Dalla “Schwa” al concetto di donna, la “rivoluzione” del linguaggio in forma di costante evoluzione politicamente corretta arriva ad un altro importante risultato: la Treccani cambia il suo vocabolario online dopo le pressioni e richieste emerse negli scorsi mesi, modificando la parola “donna” ed eliminando ogni sinonimo dispregiativo. Le 100 firmatarie (tra cui Laura Boldrini, Michele Murchia, Imma Battaglia) della lettera inviata all’Istituto dell’Enciclopedia Italiana Treccani hanno così vinto la “sfida” a distanza con l’istituto che inizialmente aveva replicato alla lettera declinando la proposta, motivata con «le parole hanno una storia che non si può cancellare».



Ma la pressione di un gruppo di attiviste femministe “capitanate” da Maria Beatrice Giovanardi, responsabile del team della campagna “Woman”, ha avuto la meglio e così il vocabolario online ha eliminato alcuni sinonimi dispregiativi che venivano indicati sotto la voce “donna”.

IL LINGUAGGIO “CORRETTO”

Niente più “cagna” o “zoccola” per aggiungere sinonimi al concetto di “buona donna” in senso dispregiativo: ecco la denuncia delle attiviste giunta lo scorso 5 marzo nella lettera alla Treccani, «sapevi che nel dizionario dei sinonimi, in riferimento alla parola “donna”, eufemismi come “buona donna” e sue declinazioni come “puttana”, “cagna”, “zoccola”, “bagascia”, e varie espressioni tra cui “serva”? Con queste espressioni associate al concetto di “donna” trovano posto inoltre una miriade di esempi ed epiteti dispregiativi, sessisti, talvolta coraggiosamente definiti eufemismi: “baiadera”, “bella di notte”, “cortigiana”, “donnina allegra”, “falena”, “lucciola”, “peripatetica”, “mondana”, “passeggiatrice”, e molti altri». Ebbene, da pochi giorni la Treccani ha effettuato un “repulisti” generale eliminando tutte le parole considerate sessiste: al loro posto invece avanzano espressioni che fotografano un altro tipo di donna, valorizzando i traguardi intellettuali e sociali (come donna di lettere, di legge, di scienza e di Stato).

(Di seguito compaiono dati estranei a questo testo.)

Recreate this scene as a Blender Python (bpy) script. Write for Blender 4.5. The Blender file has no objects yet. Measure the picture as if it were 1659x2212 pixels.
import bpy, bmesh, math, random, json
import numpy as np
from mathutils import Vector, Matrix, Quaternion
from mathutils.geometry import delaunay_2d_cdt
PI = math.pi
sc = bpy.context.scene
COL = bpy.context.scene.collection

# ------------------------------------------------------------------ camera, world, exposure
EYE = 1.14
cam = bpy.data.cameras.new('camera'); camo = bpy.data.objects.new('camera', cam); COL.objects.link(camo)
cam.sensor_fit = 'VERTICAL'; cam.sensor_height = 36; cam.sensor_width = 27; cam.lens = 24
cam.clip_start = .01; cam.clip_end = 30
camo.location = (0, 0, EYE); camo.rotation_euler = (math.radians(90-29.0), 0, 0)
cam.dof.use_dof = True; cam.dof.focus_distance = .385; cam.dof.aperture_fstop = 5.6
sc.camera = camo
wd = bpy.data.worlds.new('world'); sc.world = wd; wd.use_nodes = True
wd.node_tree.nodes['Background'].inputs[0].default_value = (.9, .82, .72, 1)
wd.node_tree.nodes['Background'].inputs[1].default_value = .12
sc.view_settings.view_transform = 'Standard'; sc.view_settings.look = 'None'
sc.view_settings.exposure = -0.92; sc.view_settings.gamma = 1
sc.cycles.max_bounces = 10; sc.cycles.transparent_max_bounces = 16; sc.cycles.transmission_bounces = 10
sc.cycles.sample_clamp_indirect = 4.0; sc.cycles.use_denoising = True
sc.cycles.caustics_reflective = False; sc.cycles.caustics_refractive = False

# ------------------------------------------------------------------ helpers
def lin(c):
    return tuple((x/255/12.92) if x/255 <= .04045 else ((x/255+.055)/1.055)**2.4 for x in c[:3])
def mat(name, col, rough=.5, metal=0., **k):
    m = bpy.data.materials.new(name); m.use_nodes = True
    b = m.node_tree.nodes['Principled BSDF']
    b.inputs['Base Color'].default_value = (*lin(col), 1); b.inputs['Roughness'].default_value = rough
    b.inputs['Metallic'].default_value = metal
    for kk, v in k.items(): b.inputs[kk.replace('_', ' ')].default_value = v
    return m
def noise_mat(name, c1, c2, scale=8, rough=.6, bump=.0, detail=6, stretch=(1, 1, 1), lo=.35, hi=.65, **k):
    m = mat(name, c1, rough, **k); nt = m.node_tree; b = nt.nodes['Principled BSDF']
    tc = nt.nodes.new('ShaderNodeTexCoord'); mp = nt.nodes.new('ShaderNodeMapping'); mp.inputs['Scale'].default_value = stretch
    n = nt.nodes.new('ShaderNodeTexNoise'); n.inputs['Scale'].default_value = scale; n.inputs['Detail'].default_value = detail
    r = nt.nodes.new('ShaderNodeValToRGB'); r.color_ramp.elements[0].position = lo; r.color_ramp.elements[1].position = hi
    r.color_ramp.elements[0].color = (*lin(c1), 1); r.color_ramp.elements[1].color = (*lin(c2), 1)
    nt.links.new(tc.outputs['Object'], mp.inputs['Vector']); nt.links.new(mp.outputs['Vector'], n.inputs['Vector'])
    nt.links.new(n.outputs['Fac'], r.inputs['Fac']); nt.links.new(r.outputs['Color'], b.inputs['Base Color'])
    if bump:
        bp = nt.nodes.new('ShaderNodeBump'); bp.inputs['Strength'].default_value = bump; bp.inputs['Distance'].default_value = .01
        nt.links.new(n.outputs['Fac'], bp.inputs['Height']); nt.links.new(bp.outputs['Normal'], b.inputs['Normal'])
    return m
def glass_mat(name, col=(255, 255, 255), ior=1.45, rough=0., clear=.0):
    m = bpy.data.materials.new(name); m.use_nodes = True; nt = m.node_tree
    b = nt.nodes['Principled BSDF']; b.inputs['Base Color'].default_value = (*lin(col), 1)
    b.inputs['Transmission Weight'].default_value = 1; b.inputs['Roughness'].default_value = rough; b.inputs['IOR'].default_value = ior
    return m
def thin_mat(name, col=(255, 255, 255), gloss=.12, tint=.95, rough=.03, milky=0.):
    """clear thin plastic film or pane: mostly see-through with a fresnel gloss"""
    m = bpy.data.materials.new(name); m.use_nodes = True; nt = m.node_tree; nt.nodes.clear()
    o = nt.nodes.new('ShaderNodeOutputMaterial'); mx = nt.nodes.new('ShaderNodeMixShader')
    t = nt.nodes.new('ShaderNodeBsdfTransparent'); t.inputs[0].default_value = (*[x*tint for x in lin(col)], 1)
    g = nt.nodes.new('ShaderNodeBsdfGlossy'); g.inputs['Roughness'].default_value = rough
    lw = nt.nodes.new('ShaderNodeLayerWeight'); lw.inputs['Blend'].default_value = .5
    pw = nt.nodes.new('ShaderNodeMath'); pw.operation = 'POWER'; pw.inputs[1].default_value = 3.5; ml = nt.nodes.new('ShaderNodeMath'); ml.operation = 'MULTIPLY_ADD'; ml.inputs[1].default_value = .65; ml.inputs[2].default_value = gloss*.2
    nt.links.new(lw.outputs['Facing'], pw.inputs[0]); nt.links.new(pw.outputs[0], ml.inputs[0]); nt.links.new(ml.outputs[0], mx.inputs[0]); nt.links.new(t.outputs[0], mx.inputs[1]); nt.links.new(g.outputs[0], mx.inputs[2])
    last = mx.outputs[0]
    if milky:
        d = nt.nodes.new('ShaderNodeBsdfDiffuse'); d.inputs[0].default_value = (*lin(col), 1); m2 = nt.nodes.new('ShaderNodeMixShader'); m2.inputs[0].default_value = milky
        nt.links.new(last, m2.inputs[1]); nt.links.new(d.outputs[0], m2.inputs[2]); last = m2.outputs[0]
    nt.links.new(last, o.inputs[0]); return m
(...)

«In numerose espressioni consolidate nell’uso si riflette un marchio misogino che, attraverso la lingua, una cultura plurisecolare maschilista, penetrata nel senso comune, ha impresso sulla concezione della donna. Il dizionario, registrando, a scopo di documentazione, anche tali forme ed espressioni, in quanto circolanti nella lingua parlata odierna o attestate nella tradizione letteraria, ne sottolinea sempre, congiuntamente, la caratterizzazione negativa o offensiva», scrive la Treccani rispondendo alle esigenze stringenti dell’attualità “corretta politicamente”. Valeria Della Valle, direttrice del vocabolario Treccani, ha poi spiegato a Repubblica che la scelta di modificare la voce è solo l’inizio di un più lungo processo “culturale”: «l’operazione richiederà più tempo perché il lavoro di un dizionario è simile a quello del sarto, la voce ‘donna’ che contempla già espressioni relative ai diritti, all’emancipazione e ai movimenti di liberazione delle donne, ha bisogno di ritocchi che aggiungeranno frasi relative al ruolo professionale della donna».